Special events were also arranged. A schooner race, with a course starting from a point on the bay off the Exposition and extending to the Farallone Islands, is one of them. Perhaps the most attractive of these events, however, will be the long-distance race for yachts from New York to San Francisco. The boats are to sail along the Atlantic seaboard, reaching San Francisco via the Panama Canal. Several entries for this contest have already been filed, and it is expected that by the time set for the start, a first class field will be ready to weigh anchor. Handsome cups, furnished by the Exposition for winners in the different nautical events, include many valuable trophies.

Boxing, the professional phase of which was recently abolished by an act of the California legislature, found an important place upon the Exposition programme. Amateur events staged at the Civic Auditorium excited great interest. By a special arrangement with the Amateur Athletic Union, the Exposition management obtained the national winners of Boston for the San Francisco tournament. Accordingly, the best of the country's amateur glove crop exhibited their wares to big galleries. In the matter of championships, California and the Pacific Northwest obtained the chief honors, several of the Eastern ring stars falling by the wayside in their work.

Not to be found wanting in the completeness of their scheme, the Exposition directors are still busy with plans which promise many events of unusual attractiveness for the Fall. It is hinted that the winner of the world's baseball series, waged between the National and American leagues, will be brought to the Coast for an exhibition series in October, to play against an all star team. Other phases of sport during the Exposition period include rowing, lawn tennis, handball and certain types of football, though disagreements between the two largest universities of the Coast have made the autumn sport an uncertain quantity.

XX.

The Joy Zone

A mile of amusement places, many of which are really educational—The
Panama Canal, Grand Canyon, Yellowstone Park and the native villages—
"The 101 Ranch"—"Toyland Grown Up"—Other notable features.

The Joy Zone, nearly a mile in length, is a broad avenue bordered with closely packed places of amusement. There are more than one hundred concessionaires, with two hundred and twenty buildings devoted to refreshment or pleasure, including a few in other places on the grounds. Here are all sorts of divertissements, from roller coasters to really great educational sights like the Panama Canal or the Grand Canyon.

By common consent the Panama Canal is the most noteworthy feature of the Zone. Indeed, it ought not to be on the Zone. It should have had a place in the Exposition proper, as one of its finest exhibits. The show is a working reproduction of the Panama Canal, on so large a scale that it covers five acres. The landscape of the Canal Zone is faithfully reproduced, with real water in the two oceans, the Gatun Lake, the Chagres River and the Canal. The visitor sees it from cars which travel slowly around the scene, and which are fitted with telephonic connections with a phonograph that explains the features of the Canal Zone as the appropriate points are passed. Next to seeing the Canal itself, a sight of this miniature is the most interesting and instructive view possible of the great engineering feat. In one way it is even better than a trip through the Canal. It gives the broad general view impossible from any point on the Isthmus itself.

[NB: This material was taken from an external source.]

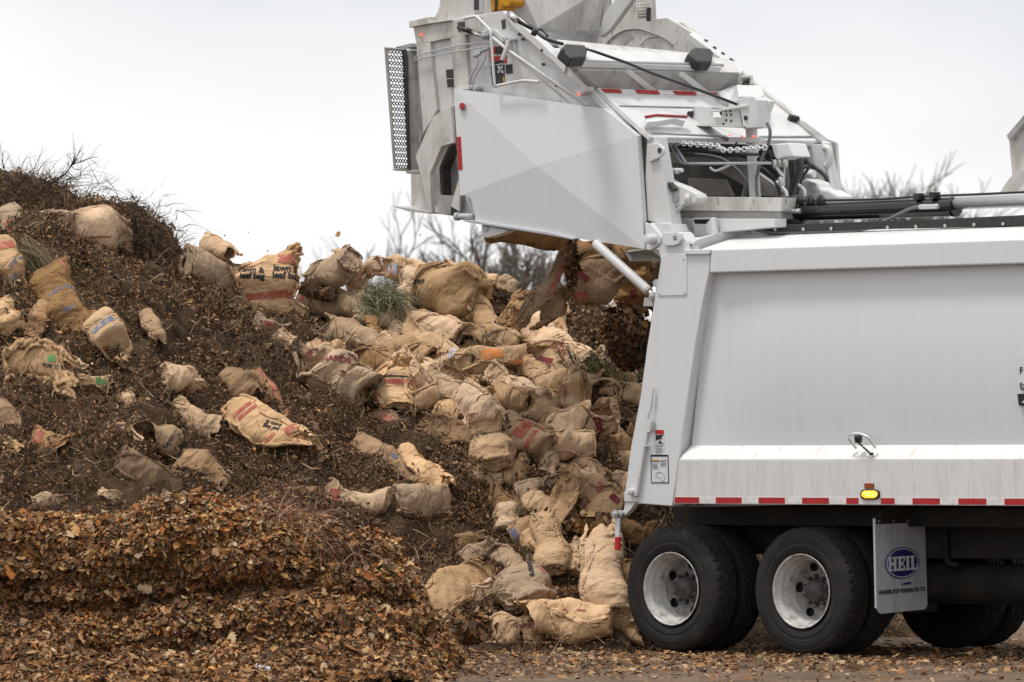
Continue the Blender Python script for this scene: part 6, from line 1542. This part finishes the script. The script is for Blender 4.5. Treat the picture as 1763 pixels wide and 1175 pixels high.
strands('brush_clump', hitp(45, 328, .1), (.3, -.1, .5), 700, .32, (.28, .2, .07), .003, DARKT, rg, .3, 'heap of thin dark brush topping the left end of the slope', 'plant clump', None, None, 1.0)
strands('root_clump', hitp(440, 620, .1), (.1, -.3, -.3), 700, .24, (.28, .2, .16), .003, DARKT, rg, .5, 'dark matted stalks bulging in the middle of the slope', 'plant clump', None, None, .9)
# leaves caught in the bag mouths and the load still falling
def clump(name, c, rad, n, size, mixp, label, cat, lobed=True, group=None):
    d = rg.normal(size=(n, 3)); d /= np.linalg.norm(d, axis=1)[:, None]; rr = rg.random(n) ** .4
    p = np.array(c) + d * rr[:, None] * np.array(rad)
    o = leaf_field(name, p, d, size, mixp, label, lobed, .5, rg, .5, None, False)
    return tag(o, label, cat, group)
clump('leaf_clod', at(1082, 585, 53.0), (.20, .25, .27), 2600, .055, {'dark': .82, 'mid': .15, 'light': .03}, 'dark clod of wet leaves dropping beside the truck post', 'leaf clod')
clump('leaf_clod', at(985, 455, 51.5), (.06, .1, .24), 420, .04, {'dark': .7, 'mid': .2, 'light': .1}, 'thin stream of leaves falling past the torn bag', 'leaf clod')
clump('leaf_clod', hitp(1020, 905, .25), (.24, .16, .10), 900, .06, {'dark': .25, 'mid': .3, 'light': .15, 'gold': .3}, 'heap of yellowish leaves spilled over the bags left of the rear wheel', 'leaf clod')
clump('leaf_clod', hitp(560, 505, .32), (.10, .08, .05), 260, .05, {'dark': .7, 'mid': .2, 'light': .1}, 'dark leaves filling the mouth of the wide open bag', 'leaf clod')
clump('leaf_clod', hitp(955, 1035, .15), (.30, .2, .12), 900, .06, {'dark': .55, 'mid': .3, 'light': .1, 'gold': .05}, 'loose leaves between the Hardware bag and the tall brown bag', 'leaf clod')
clump('leaf_clod', at(1070, 560, 52.8), (.25, .2, .22), 500, .05, {'dark': .5, 'mid': .35, 'light': .15}, 'shower of dry leaves around the dropping dark clod', 'leaf clod')
clump('leaf_clod', at(800, 1085, 49.6), (.24, .2, .12), 900, .06, {'dark': .5, 'mid': .3, 'light': .15, 'gold': .05}, 'spilled leaves under the trough-shaped bag at the slope foot', 'leaf clod')
clump('leaf_clod', Vector((at(1563, 1085, 58).x, 58, .05)), (.6, .4, .10), 500, .08, {'gold': .7, 'mid': .3}, 'orange leaves glimpsed on the ground under the truck', 'leaf clod')

def stick(name, pts, r0, label, twigs=0, Y=None, cat='branch', tl=.25):
    """a branch that tapers along photo points and carries side twigs"""
    h = hitp(*pts[0], .1); y0 = h.y; b = MB(); P = smoothcurve([at(px, py, y0 - .03 * i) for i, (px, py) in enumerate(pts)], 5)
    b.tube(P, [r0 * (1 - .75 * i / (len(P) - 1)) for i in range(len(P))], 6)
    for k in range(twigs):
        i = random.randint(len(P) // 5, len(P) - 2); d = (P[i + 1] - P[i]).normalized(); q = (d + Vector((random.gauss(0, .6), random.gauss(0, .5), random.gauss(.15, .5)))).normalized(); l = tl * random.uniform(.3, 1)
        m_ = P[i] + q * l * .5 + Vector((0, 0, random.uniform(-.03, .04))); e_ = P[i] + q * l + Vector((0, 0, random.uniform(-.04, .08))); b.tube([P[i], m_, e_], [r0 * .4, r0 * .25, r0 * .12], 4)
        for j in range(2): b.tube([m_, m_ + (q + Vector((random.gauss(0, .7), random.gauss(0, .5), random.gauss(.1, .6)))).normalized() * l * .45], [r0 * .22, r0 * .1], 4)
    o = b.make(name, M['twig'], None); return tag(o, label, cat, 'branches sticking out of the slope')
stick('branch', [(48, 345), (85, 318), (112, 300), (125, 284), (145, 278)], .011, 'forked dark branch reaching right from the top of the left crest', 22)
stick('branch', [(30, 322), (42, 308), (50, 298)], .014, 'stub of thick broken stick on the left crest under the forked branch', 2)
stick('branch', [(22, 318), (8, 292), (4, 272), (9, 258)], .007, 'thin upright twig at the far left of the crest', 5)
stick('branch', [(210, 385), (222, 366), (243, 338)], .013, 'thick snapped stick leaning right above the dark root ball', 3)
stick('branch', [(207, 372), (204, 345), (200, 330), (188, 315), (178, 309)], .005, 'long bare twig curving left above the draped pale bag', 3)
stick('branch', [(172, 370), (166, 350), (160, 336)], .004, 'short bare twig left of the long curving one', 0)
stick('branch', [(280, 432), (300, 418), (312, 408)], .009, 'twiggy dark stem at the right foot of the left crest', 8, tl=.15)
stick('branch', [(60, 318), (110, 312), (150, 300), (160, 310)], .005, 'drooping twig below the forked branch on the left crest', 10)
stick('branch', [(28, 308), (30, 290), (28, 284)], .004, 'tiny upright twig above the broken stub on the left crest', 1)
stick('branch', [(520, 655), (535, 690), (548, 712)], .005, 'thin dark stem lying across the large dark red lettered bag', 0)
stick('branch', [(788, 958), (800, 944), (818, 928)], .009, 'pale stick pointing up beside the crushed bag at the slope foot', 0)
stick('branch', [(880, 560), (940, 566), (1010, 570), (1050, 572)], .016, 'long straight stick lying level below the falling torn bag', 3)
stick('branch', [(360, 330), (330, 322)], .006, 'twig', 0) if False else None

# leaves in the air
def air_leaf(px, py, s, label, Y=51.0):
    rot = Matrix.Rotation(random.uniform(0, 6.28), 3, Vector((random.gauss(0, 1), random.gauss(0, 1), random.gauss(0, 1))).normalized())
    half = [(.06, .14), (.28, .36), (.34, .20), (.60, .42), (.62, .16), (.84, .20)]; vs = [(0, 0, 0)] + [(x, y, y * .4) for x, y in half] + [(1, 0, .08)] + [(x, -y, y * .3) for x, y in half[::-1]]
    n = len(vs); vs = [rot @ (Vector(v) * s) for v in vs]; k = len(half)
    o = build('falling_leaf', vs, [list(range(0, k + 2)), [0, k + 1] + list(range(k + 2, n))], M['kraftdark'], loc=at(px, py, Y)); return tag(o, label, 'leaf', 'dead leaves in the air')
air_leaf(584, 408, .09, 'largest airborne leaf, brown and lobed, against the sky above the crest')
air_leaf(901, 462, .05, 'dark airborne leaf, upper of the pair below the tailgate bottom')
air_leaf(902, 474, .055, 'dark airborne leaf, lower of the pair below the tailgate bottom')
air_leaf(907, 488, .045, 'tan airborne leaf just below the dark pair under the tailgate')
for i, (x, y) in enumerate(((356, 397), (388, 406), (428, 402), (460, 431), (688, 388), (722, 405), (905, 432), (893, 436), (918, 448), (936, 452), (880, 440), (1100, 545))):
    air_leaf(x, y, .022, 'speck of a dead leaf drifting in the air far smaller than the others')
# litter on the dirt
def scrap(px, py, L, m, label):
    h = hit(px, py, (1, 2)); c = h[0] + Vector((0, -.02, .03)); vs = []; n = 6
    for i in range(n):
        for j in range(n): vs.append(Vector(((i / 5 - .5) * L, (j / 5 - .5) * L * .5, .25 * L * math.sin(i * 1.1 + j * .6) * .4)))
    o = build('paper_scrap', vs, [(i * n + j, (i + 1) * n + j, (i + 1) * n + j + 1, i * n + j + 1) for i in range(n - 1) for j in range(n - 1)], m, smooth=True, loc=c)
    o.rotation_euler = (1.0, .3, random.uniform(-.5, .5)); return tag(o, label, 'scrap')
scrap(452, 1158, .11, M['labelwhite'], 'small white paper scrap at the foot of the leaf bank')
scrap(710, 1142, .05, M['ppale'], 'pale blue speck of litter on the dirt right of the leaf bank')
scrap(160, 545 + 330, .08, M['pblue'], 'blue scrap of plastic on top of the leaf bank')

# ------------------------------------------------------------------ bare trees far behind
def tree(px, Y, ytop, seed, label, spread=.5, stems=1, dens=3, depth=6, r0=None, lean=0.0, cat='tree', rmin=.0085):
    rr = random.Random(seed); base = Vector((at(px, 700, Y).x, Y, -.1)); H = (PY - ytop) / F * Y + EYE
    root = empty('bare_tree', base); tag(root, label, cat, 'bare trees beyond the heap')
    tk, cr = MB(), MB(); r0 = r0 or H * .018
    def grow(p, d, l, r, lev):
        k = 4; pts = [p]; q = d.copy()
        for i in range(k):
            q = (q + Vector((rr.gauss(0, .11), rr.gauss(0, .11), rr.gauss(.03, .06)))).normalized(); pts.append(pts[-1] + q * l / k)
        mb = tk if lev < 2 else cr
        mb.tube(pts, [r * (1 - .35 * i / k) for i in range(k + 1)], 6 if lev < 2 else 3, caps=False)
        if lev >= depth: return
        nc = dens if lev else dens + 1
        for i in range(nc):
            t = rr.uniform(.45, 1) if i else 1; pp = pts[min(k, max(1, round(t * k)))]
            a = rr.uniform(0, 6.28); s = spread * rr.uniform(.5, 1.35); side = q.orthogonal().normalized(); side.rotate(Matrix.Rotation(a, 3, q))
            grow(pp, (q + side * s + Vector((0, 0, .08))).normalized(), l * rr.uniform(.58, .82), max(r * .60, rmin), lev + 1)
    for s in range(stems):
        d = Vector((lean + rr.gauss(0, .28) * (stems > 1), rr.gauss(0, .1), 1)).normalized(); grow(Vector((rr.gauss(0, .2) * (stems > 1), 0, 0)), d, H * .30, r0, 0)
    # stretch so that the crown ends at the height seen
    top = max(v.z for v in cr.v); k = H / top
    for mb in (tk, cr):
        for v in mb.v: v.z *= k; 
    tk.make('trunk', M['treebark'], root); cr.make('crown', M['treetwig'], root)
tree(812, 120, 310, 5, 'branching bare tree with several stems under the raised tailgate', .52, 3, 3, 6, .17)
tree(850, 125, 372, 8, 'bare tree leaning right behind the falling bags', .6, 2, 3, 6, .15, .5)
tree(640, 150, 368, 12, 'dense twiggy bare tree left of the tailgate', .75, 3, 4, 5, .09, rmin=.012)
tree(540, 170, 425, 15, 'faint bare tree low above the crest left of the twiggy one', .5, 2, 3, 5, .05)
tree(480, 180, 442, 18, 'faintest low bare tree above the lettered standing bag', .5, 1, 3, 5, .05)
tree(720, 160, 398, 22, 'slim pale bare tree between the twiggy tree and the branching one', .35, 1, 3, 5, .05)
tree(1470, 150, 285, 31, 'bare tree just right of the tailgate beyond the truck roof', .6, 2, 4, 5, .09, rmin=.013)
tree(1550, 150, 258, 34, 'tallest bare tree beyond the truck roof', .6, 2, 4, 5, .09, rmin=.013)
tree(1515, 155, 300, 41, 'lower bushy bare tree between the two taller ones beyond the truck roof', .7, 2, 4, 5, .09, rmin=.013)
tree(1625, 165, 305, 37, 'low bare tree at the right beyond the truck roof', .6, 2, 4, 5, .09, rmin=.013)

In much the same class are the reproductions of the Grand Canyon and the Yelllowstone Park. The Grand Canyon has an added interest in the presence of Navajo and Hopi families living in reproductions of their desert homes. Representing other native races, there are the Samoan Village, the Maori Village, and the Tehuantepec Village. All these people are genuine and live in primitive style on the Zone, though, to tell the truth, they are quite likely to use college slang and know which fork to use first. Not on the Zone, but proper to be mentioned here, are the Blackfoot Indians brought to the Exposition from Glacier Park by the Great Northern Railroad. Eagle Calf is a real chief of the old days, and his band is a picturesque group.